A finite element based approach to simulating the effects of debris on fretting wear

Abstract

Previous studies by the authors have developed finite element (FE) based approaches to simulate fretting wear by material removal without consideration of the effects of debris. It was assumed that, wear particles, once generated, were immediately removed from the fretting interfaces and disappear. This method calculates the local wear as a function of local contact pressure and local slip, and incrementally updates the contact geometry with material removal. However, in reality, wear particles can become entrapped in the fretted regions and undergo a series of processes before they are eventually removed. The effects of trapped debris are important in fretting wear as debris naturally provides a load-carrying plateau.
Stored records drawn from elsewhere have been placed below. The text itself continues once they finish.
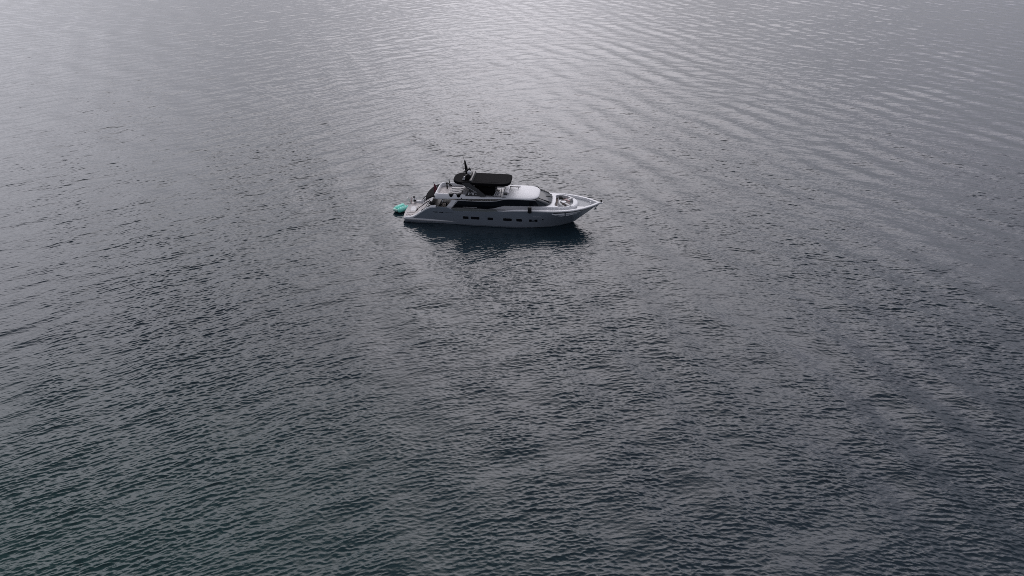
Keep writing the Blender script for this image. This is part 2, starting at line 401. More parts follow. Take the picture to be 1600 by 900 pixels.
# decks
def deck_z(x): return interp(x, [(3.6, 1.78), (7.5, 1.78), (8, 1.95), (12.5, 2.05), (15.5, 2.38), (21, 2.62), (27.4, 2.80)])
bm = B()
rows = []
for x in np.linspace(7.4, 27.2, 70):
    y = max(.02, hy(x, min(3.05, ztop(x))) - .1); rows.append([(x, -y, deck_z(x)), (x, 0, deck_z(x) + .04), (x, y, deck_z(x))])
grid(bm, rows); deck = obj('deck', bm, 'nonskid', yacht, smooth=True)
bm = B(); grid(bm, [[(x, -hy(x, 1.78) + .12, 1.78), (x, hy(x, 1.78) - .12, 1.78)] for x in np.linspace(3.3, 7.4, 8)]); obj('cockpit_sole', bm, 'teakdark', deck)
# hatches and grooves of the foredeck
bm = B(); prism(bm, rrect(24.45, 25.5, -1.5, -.75, .1), deck_z(25) - .02, deck_z(25) + .07, 'z'); obj('deck_hatch', bm, 'offwhite', deck, bevel=.02)
bm = B()
tube(bm, [(24.6 + 2.0 * math.sin(a), 1.9 * math.cos(a) * (-1), deck_z(25.5) + .045) for a in np.linspace(.15, 1.35, 12)], .035)
obj('deck_groove', bm, 'greycush', deck)
bm = B()
for y in (-.22, .22): lathe(bm, [(.16, 0), (.16, .12), (.09, .15), (.09, .28), (.15, .32), (.15, .36)], (26.3, y, deck_z(26.3)))
obj('windlass', bm, 'steel', deck, smooth=True)

# swim platform with steps up each side
plat = [(.25, -2.78), (.0, -2.6), (-.18, -1.9), (-.35, 0), (-.35, 1.9), (-.2, 2.55), (.05, 2.78), (2.2, 2.78), (2.2, -2.78)]
bm = B(); prism(bm, plat, .22, .60, 'z'); platform = obj('swim_platform', bm, 'offwhite', yacht, bevel=.08)
bm = B(); prism(bm, [(x * .93 + (.02 if x < 0 else 0), y * .93) for x, y in plat], .60, .612, 'z'); obj('platform_deck', bm, 'teak', platform)
bm = B()                                                           # slatted wet area near the edge
for k in range(5): box(bm, .22 + .2 * k, .29 + .2 * k, -2.35, -1.55, .612, .64)
obj('grating', bm, 'taupe', platform)
bm = B(); box(bm, .05, 1.25, -1.0, 1.3, .612, .66); obj('platform_hatch', bm, 'teak', platform, bevel=.02)
# sloping transom / garage door
bm = B(); prism(bm, [(1.75, .5), (1.95, .62), (3.15, 1.9), (3.55, 2.25), (4.0, 2.25), (4.0, .5)], -1.95, 1.95, 'y'); tr = obj('transom', bm, 'offwhite', yacht, bevel=.06)
bm = B(); prism(bm, [(1.93, .70), (3.02, 1.86), (3.0, 1.89), (1.91, .73)], -1.6, 1.6, 'y'); obj('garage_door', bm, 'teak', tr, bevel=.01)
for s in (-1, 1):
    bm = B()
    for k in range(6):
        x0 = 1.75 + .30 * k; box(bm, x0, 4.1, s * 1.97, s * 2.66, .5, .62 + .205 * (k + 1))
    st = obj('side_steps', bm, 'white', yacht, bevel=.02)
    bm = B()
    for k in range(6):
        x0 = 1.75 + .30 * k; z = .62 + .205 * (k + 1); box(bm, x0 + .03, x0 + .28, s * 2.05, s * 2.56, z, z + .012)
    obj('tread', bm, 'teak', st)
    # white wing that sweeps up beside the steps
    prof = [(x, ztop(x) + .10) for x in (.35, 1.0, 1.5, 2.0, 2.5, 3.0, 3.35, 3.8, 4.3, 4.9)]
    bm = B(); rows = []
    for x, z in prof:
        y = hy(x, z - .1); rows.append([(x, s * (y + .02), z - .14), (x, s * (y + .0), z + .03), (x, s * (y - .12), z + .09), (x, s * (y - .38), z + .09), (x, s * (y - .46), max(.5, z - .9))])
    grid(bm, rows); wing = obj('stern_wing', bm, 'white', yacht, smooth=False)
    bm = B()
    for x, l in ((2.75, .5), (3.55, .42)):
        z = ztop(x) + .06; y = hy(x, z)
        tube(bm, [(x, s * (y - .22), z + .13), (x + l, s * (y - .22), z + .13 + l * .68)], .085)
    obj('black_cleat_pad', bm, 'black', wing)
    bm = B(); tube(bm, [(1.7, s * 2.05, 1.35), (2.0, s * 2.05, 1.75), (3.6, s * 2.05, 3.0), (4.0, s * 2.05, 3.05)], .055)
    for x, z0, z1 in ((2.0, .9, 1.75), (3.6, 2.0, 3.0)): tube(bm, [(x, s * 2.05, z0), (x, s * 2.05, z1)], .03)
    obj('handrail', bm, 'black', wing, smooth=True)
    bm = B(); ball(bm, (4.15, s * 2.55, 2.95), .26, 1.3, .8, 1.0); obj('mooring_winch', bm, 'black', wing, smooth=True)

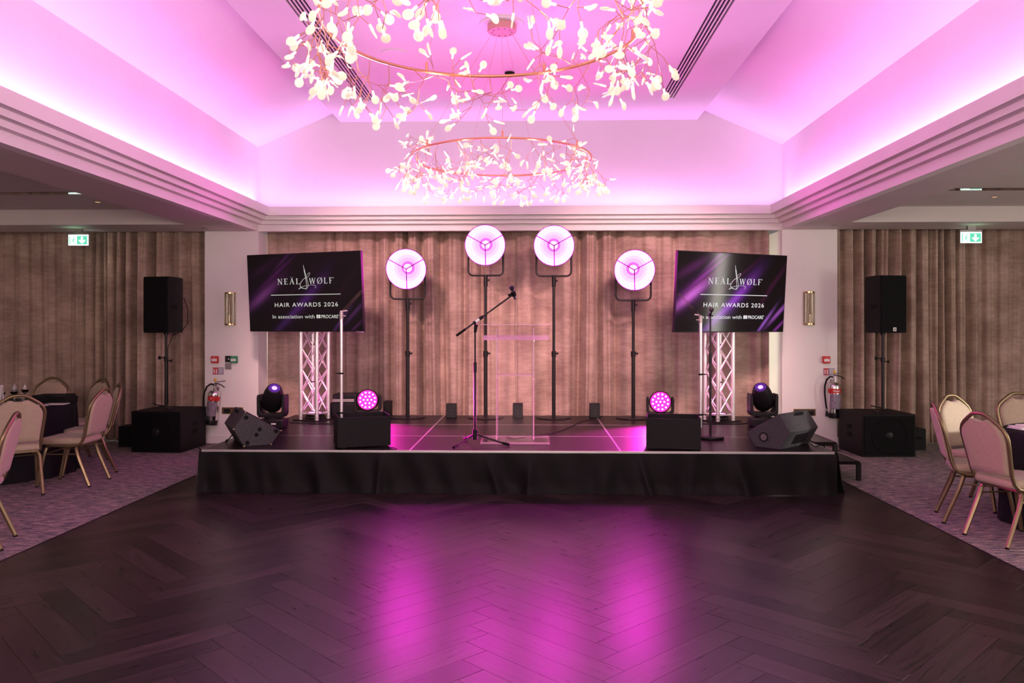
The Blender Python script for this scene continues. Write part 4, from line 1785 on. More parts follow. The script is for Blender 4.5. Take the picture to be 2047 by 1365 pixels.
# ------------------------------------------------------------------ dish lamps on round-base stands
def dish_lamp(x, y, zc, aim, label):
    t = thing('dish_floodlight', label, 'floodlight', (x, y, SZ), 0, 'pink dish floodlights on stands')
    h = zc - SZ
    m = MB()
    m.lathe([(0, 0), (.22, 0), (.225, .004), (.225, .010), (.20, .014), (.04, .022), (0, .022)], 40)
    obj('base_plate', m, M['blackm'], t, smooth=30)
    yz = h - .385
    m = MB()
    m.cyl((0, 0, .02), (0, 0, .82), .024, n=16)
    obj('lower_tube', m, M['blackm'], t)
    m = MB()
    m.cyl((0, 0, .80), (0, 0, yz), .0185, n=16)
    obj('upper_tube', m, M['blackm'], t)
    m = MB()
    m.cyl((0, 0, .79), (0, 0, .86), .031, n=16)
    m.cyl((.02, 0, .83), (.06, 0, .83), .013, n=10)
    obj('collar', m, M['blackp'], t)
    m = MB()
    m.cyl((0, 0, yz - .14), (0, 0, yz + .01), .026, n=16)
    m.cyl((.02, 0, yz - .06), (.05, 0, yz - .06), .012, n=10)
    obj('yoke_socket', m, M['blackp'], t)
    W = .224
    m = MB()
    pts = [(-W, 0, h)]
    pts += [(-W, 0, yz + .07)] + [(-W + .06 - .06 * math.cos(a), 0, yz + .06 - .06 * math.sin(a)) for a in (PI / 8, PI / 4, 3 * PI / 8, PI / 2)]
    pts += [(W - .06 + .06 * math.sin(a), 0, yz + .06 - .06 * math.cos(a)) for a in (0, PI / 8, PI / 4, 3 * PI / 8)] + [(W, 0, yz + .07), (W, 0, h)]
    m.tube(pts, .0125, 10)
    obj('yoke', m, M['blackm'], t, smooth=60)
    # head: local +Z is the beam
    T = AIM((0, -.085, h), aim)
    hd = MB()
    R = .257
    prof = [(.0, -.17), (.07, -.165), (.10, -.15), (.19, -.09), (.245, -.01), (R, .055), (R + .004, .06), (R + .004, .066), (R - .003, .066), (R - .006, .055), (.240, -.005), (.185, -.082), (.095, -.138), (.0, -.145)]
    hd.lathe(prof, 48, T=T)
    head = obj('dish_shell', hd, M['blackm'], t, smooth=60)

    def zone(nm, pr, mat, par=head):
        mm = MB()
        mm.lathe(pr, 48, T=T, caps=False)
        return obj(nm, mm, mat, par, smooth=60)
    zone('outer_reflector', [(.172, -.0895), (.184, -.0795), (.238, -.003), (.250, .054), (.2515, .060)], M['dish_rim'])
    zone('inner_reflector', [(.085, -.139), (.096, -.134), (.135, -.1112)], M['dish_mid'])
    zone('middle_reflector', [(.135, -.1112), (.172, -.0895)], M['dish_soft'])
    zone('lamp_ring', [(.060, -.139), (.066, -.112), (.080, -.112), (.086, -.139)], M['dish_ring'])
    mm = MB()
    mm.sphere((0, 0, -.115), .056, 20, 10, T=T)
    obj('bulb', mm, M['dish_bulb'], head)
    mm = MB()
    # three guard spokes meeting in front of the bulb: down, up left, up right
    Ti = T.inverted()
    ctr = Vector((0, 0, .045))
    for d in ((0.02, -.05, -1), (-.87, 0, .5), (.87, 0, .5)):
        dl = (Ti.to_3x3() @ Vector(d))
        dl.z = 0
        dl.normalize()
        e = dl * (R - .002) + Vector((0, 0, .062))
        mm = MB()
        mm.cyl(T @ ctr, T @ e, .006, n=6)
        obj('guard_spoke', mm, M['spoke'], head)
    mm = MB()
    mm.sphere((0, 0, .045), .010, 8, 6, T=T)
    obj('guard_hub', mm, M['spoke'], head)
    mm = MB()
    mm.cyl((-W - .02, 0, h), (-W + .025, 0, h), .018, n=10)
    mm.cyl((W - .025, 0, h), (W + .02, 0, h), .018, n=10)
    obj('pivot_knob', mm, M['blackp'], t)


DY = 10.25
dish_lamp(-1.615, DY, 2.317, (0.02, -1, -.16), 'pink dish floodlight, lower one beside the left screen')
dish_lamp(-0.606, DY, 2.618, (0.0, -1, -.14), 'pink dish floodlight, tall one behind the microphone boom')
dish_lamp(0.270, DY, 2.609, (0.0, -1, -.14), 'pink dish floodlight, tall one right of the acrylic lectern')
dish_lamp(1.289, DY, 2.298, (-.02, -1, -.16), 'pink dish floodlight, lower one beside the right screen')


# ------------------------------------------------------------------ moving heads
def moving_head(x, y, side, label):
    t = thing('moving_head_spot', label, 'moving light', (x, y, SZ), 0, 'black moving head spotlights')
    m = MB()
    m.box2((-.15, -.12, .012), (.15, .12, .115))
    b = obj('base', m, M['blackp'], t, bevel=.012)
    for sx in (-1, 1):
        for sy in (-1, 1):
            m = MB()
            m.cyl((sx * .12, sy * .09, 0), (sx * .12, sy * .09, .014), .015, n=10)
            obj('foot', m, M['rubber'], t)
    m = MB()
    m.box2((.02, -.1225, .06), (.075, -.1195, .075))
    obj('display', m, M['white'], b)
    m = MB()
    m.cyl((0, 0, .113), (0, 0, .135), .09, n=24)
    obj('turntable', m, M['blackp'], t)
    m = MB()
    out = [(-.160, .17), (-.14, .135), (.14, .135), (.160, .17), (.162, .36), (.155, .395), (.140, .395), (.129, .37), (.124, .21), (.10, .18), (-.10, .18), (-.124, .21), (-.129, .37), (-.140, .395), (-.155, .395), (-.162, .36)]
    m.prism(out, -.085, .085)
    obj('yoke', m, M['blackp'], t, bevel=.012)
    T = AIM((0, 0, .335), (side * .30, -.62, .72))
    m = MB()
    m.lathe([(0, -.150), (.07, -.145), (.105, -.11), (.121, -.04), (.121, .03), (.108, .11), (.090, .165), (.078, .190), (.060, .192), (0, .192)], 28, T=T)
    h = obj('head', m, M['blackp'], t, smooth=50)
    m = MB()
    m.lathe([(.030, .1925), (.050, .1935), (.064, .1935), (.064, .198), (.030, .197)], 24, T=T, closed=True)
    obj('lens_rim', m, M['violetdim'], h)
    m = MB()
    m.lathe([(0, .193), (.032, .193), (.027, .199), (0, .201)], 20, T=T)
    obj('lens', m, M['violet'], h)
    for sx in (-1, 1):
        m = MB()
        m.cyl((sx * .115, 0, .335), (sx * .130, 0, .335), .045, n=16)
        obj('tilt_joint', m, M['blackp'], t)


moving_head(-3.0, 9.12, 1, 'black moving head spotlight with violet lens by the left truss')
moving_head(2.69, 9.40, -1, 'black moving head spotlight with violet lens by the right truss')


def wash_head(x, y, yaw, label):
    t = thing('led_wash_light', label, 'wash light', (x, y, SZ), yaw, 'magenta LED wash lights')
    m = MB()
    m.box2((-.14, -.11, .008), (.14, .11, .085))
    obj('base', m, M['blackp'], t, bevel=.01)
    m = MB()
    out = [(-.168, .12), (-.14, .088), (.14, .088), (.168, .12), (.170, .27), (.160, .305), (.140, .305), (.137, .14), (.12, .115), (-.12, .115), (-.137, .14), (-.140, .305), (-.160, .305), (-.170, .27)]
    m.prism(out, -.06, .06)
    obj('yoke', m, M['blackp'], t, bevel=.008)
    T = AIM((0, -.01, .242), (0, -1, .10))
    m = MB()
    m.lathe([(0, -.12), (.09, -.115), (.125, -.08), (.137, -.02), (.137, .05), (.128, .062), (.122, .055), (0, .055)], 32, T=T)
    h = obj('head', m, M['blackp'], t, smooth=50)
    m = MB()
    m.lathe([(0, .0555), (.121, .0555), (.121, .058), (0, .058)], 32, T=T)
    obj('front_plate', m, M['washface'], h)
    pos = [(0, 0)] + [(.048 * math.cos(k * PI / 3), .048 * math.sin(k * PI / 3)) for k in range(6)] + [(.094 * math.cos(k * PI / 6 + .26), .094 * math.sin(k * PI / 6 + .26)) for k in range(12)]
    lm = MB()
    lm.lathe([(0, 0), (.0125, 0), (.011, .006), (0, .008)], 12)
    me = lm.mesh('led_lens', M['washled'], 60)
    for px, py in pos:
        o = bpy.data.objects.new('led_lens', me)
        COL.objects.link(o)
        o.parent = h
        o.matrix_local = T @ TR(px, py, .058)


wash_head(-2.10, 10.10, 0.12, 'glowing magenta LED wash light behind the left teleprompter box')
wash_head(1.58, 9.93, -0.10, 'glowing magenta LED wash light behind the right teleprompter box')
spot_light('wash_beam', (-2.09, 9.98, SZ + .25), (-1.0, 5.2, 4.3), 420, (1.0, 0.34, 1.0), 1.15, 0.8, 0.10)
spot_light('wash_beam', (1.57, 9.79, SZ + .25), (0.6, 5.2, 4.3), 420, (1.0, 0.34, 1.0), 1.15, 0.8, 0.10)

spot_light('wash_beam', (-2.08, 9.97, SZ + .26), (-0.85, 7.9, SZ), 1600, (1.0, 0.012, 0.50), 0.92, 0.9, 0.08)
spot_light('wash_beam', (1.56, 9.78, SZ + .26), (0.55, 7.9, SZ), 2800, (1.0, 0.03, 0.56), 0.92, 0.9, 0.08)


# ------------------------------------------------------------------ teleprompters
def prompter(x, y, rotz, px, py, ptop, mirror, label):
    t = thing('teleprompter', label, 'teleprompter', (x, y, SZ), rotz, 'teleprompters at the stage edge')
    W, D, H_ = .51, .36, .285
    m = MB()
    for c, d in (((0, .008, H_ / 2 + .015), (W, .016, H_)), ((0, D - .008, H_ / 2 + .02), (W, .016, H_ + .012)), ((-W / 2 + .008, D / 2, H_ / 2 + .02), (.016, D - .032, H_ + .01)), ((W / 2 - .008, D / 2, H_ / 2 + .02), (.016, D - .032, H_ + .01)), ((0, D / 2, .026), (W - .03, D - .03, .02))):
        m.box(c, d)
    obj('hood_box', m, M['black'], t, smooth=0)
    m = MB()
    m.box((0, D / 2, .20), (W - .036, D - .036, .02))
    obj('upward_monitor', m, M['mirror'], t)
    for sx in (-1, 1):
        for yy in (.04, D - .04):
            m = MB()
            m.box((sx * (W / 2 - .06), yy, .008), (.05, .04, .016))
            obj('foot', m, M['rubber'], t)
    Ti = (TR(x, y, SZ) @ RZ(rotz)).inverted()

    def L(p):
        return Ti @ Vector(p)
    m = MB()
    m.cyl(L((px, py, SZ + .21)), L((px, py, SZ + .72)), .0145, n=14)
    m.cyl(L((px, py, SZ + .70)), L((px, py, ptop)), .0135, n=14)
    pole = obj('pole', m, M['alu'], t)
    for zz in (SZ + .335, SZ + .72):
        m = MB()
        m.lathe([(.0165, -.008), (.021, -.008), (.021, .008), (.0165, .008)], 14, T=Ti @ TR(px, py, zz), closed=True)
        m.cyl(L((px, py, zz)), L((px - mirror * .055, py - .01, zz)), .006, n=6)
        obj('cable_clip', m, M['rubber'], pole)
    m = MB()
    m.cyl(L((px, py, ptop - .06)), L((px, py, ptop + .01)), .019, n=12)
    m.cyl(L((px - .012, py, ptop + .015)), L((px + mirror * .055, py + .01, ptop + .022)), .008, n=8)
    m.cyl(L((px + .01 * mirror, py - .01, ptop - .03)), L((px + mirror * .045, py - .01, ptop - .03)), .006, n=8)
    obj('glass_clamp', m, M['plate'], t)
    # beam splitter pane, tilted inwards, nearly edge-on from the hall
    b0 = Vector((px + mirror * .012, py, ptop + .012))
    a = Vector((mirror * .68, .0, .73)).normalized() * .285
    w = Vector((-mirror * .09, .99, .0)).normalized() * .25
    w0 = -w * .5
    nn = a.cross(w).normalized() * .0025
    vs = [b0 + w0, b0 + w0 + w, b0 + w0 + w + a, b0 + w0 + a]
    vs = [L(v - nn) for v in vs] + [L(v + nn) for v in vs]
    m = MB()
    m.add(vs, [(0, 1, 2, 3), (7, 6, 5, 4), (0, 4, 5, 1), (1, 5, 6, 2), (2, 6, 7, 3), (3, 7, 4, 0)])
    obj('glass_pane', m, M['pane_glass'], t, smooth=0)


prompter(-1.630, 7.675, math.radians(20), -1.868, 7.73, 1.71, 1, 'black teleprompter box with silver pole and tilted glass, at the left stage edge')
prompter(1.335, 7.60, math.radians(-9), 1.605, 7.66, 1.67, -1, 'black teleprompter box with silver pole and tilted glass, at the right stage edge')


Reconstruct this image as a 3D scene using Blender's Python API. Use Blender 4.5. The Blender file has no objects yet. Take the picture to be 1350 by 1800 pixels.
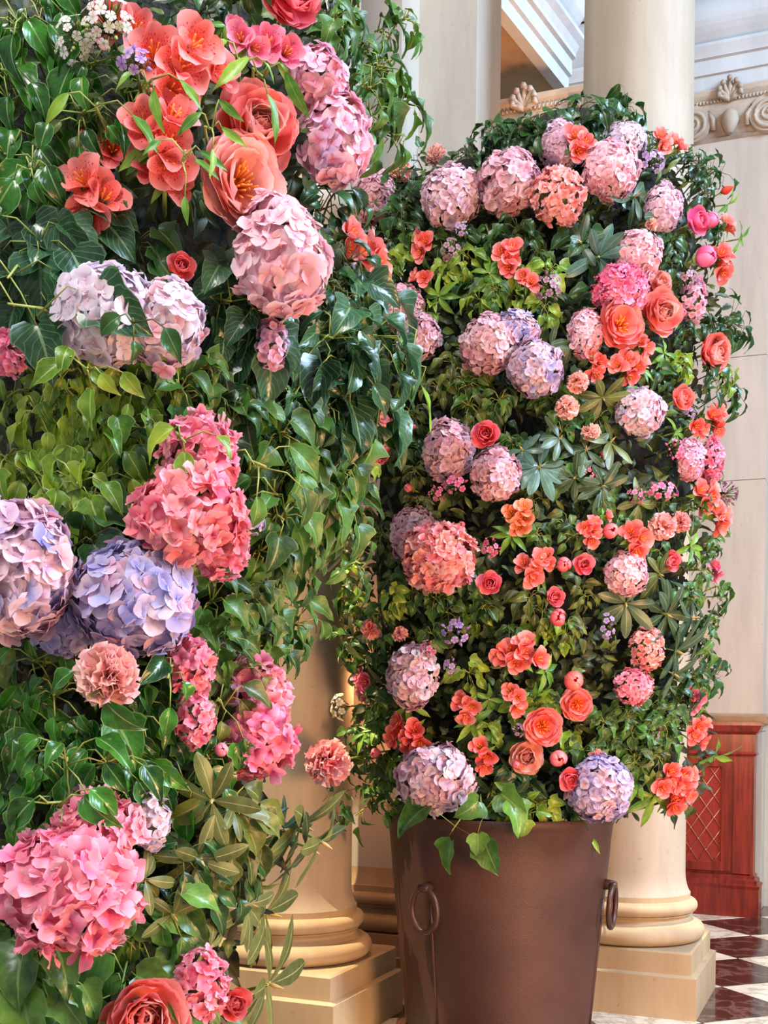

A revised modeling approach for incorporating the salient different effects of debris on the fretting wear process including the formation, trapping and removal of debris is therefore proposed in this study. In this approach the debris accumulated on the fretting interface is modeled as a layer structure with the mechanical properties being described by an anisotropic elastic-plastic material model. Migration of wear particles within the fretting surfaces after their formation is also considered, which determines the evolution of the thickness of the debris layer and its movement. The simulation tool incorporating the debris effects permits the redistribution of contact pressure and slip over the contact region to be estimated to ultimately predict debris effects on wear damage. The predicted results are calibrated and compared with measured fretting wear results from Hertzian fretting tests.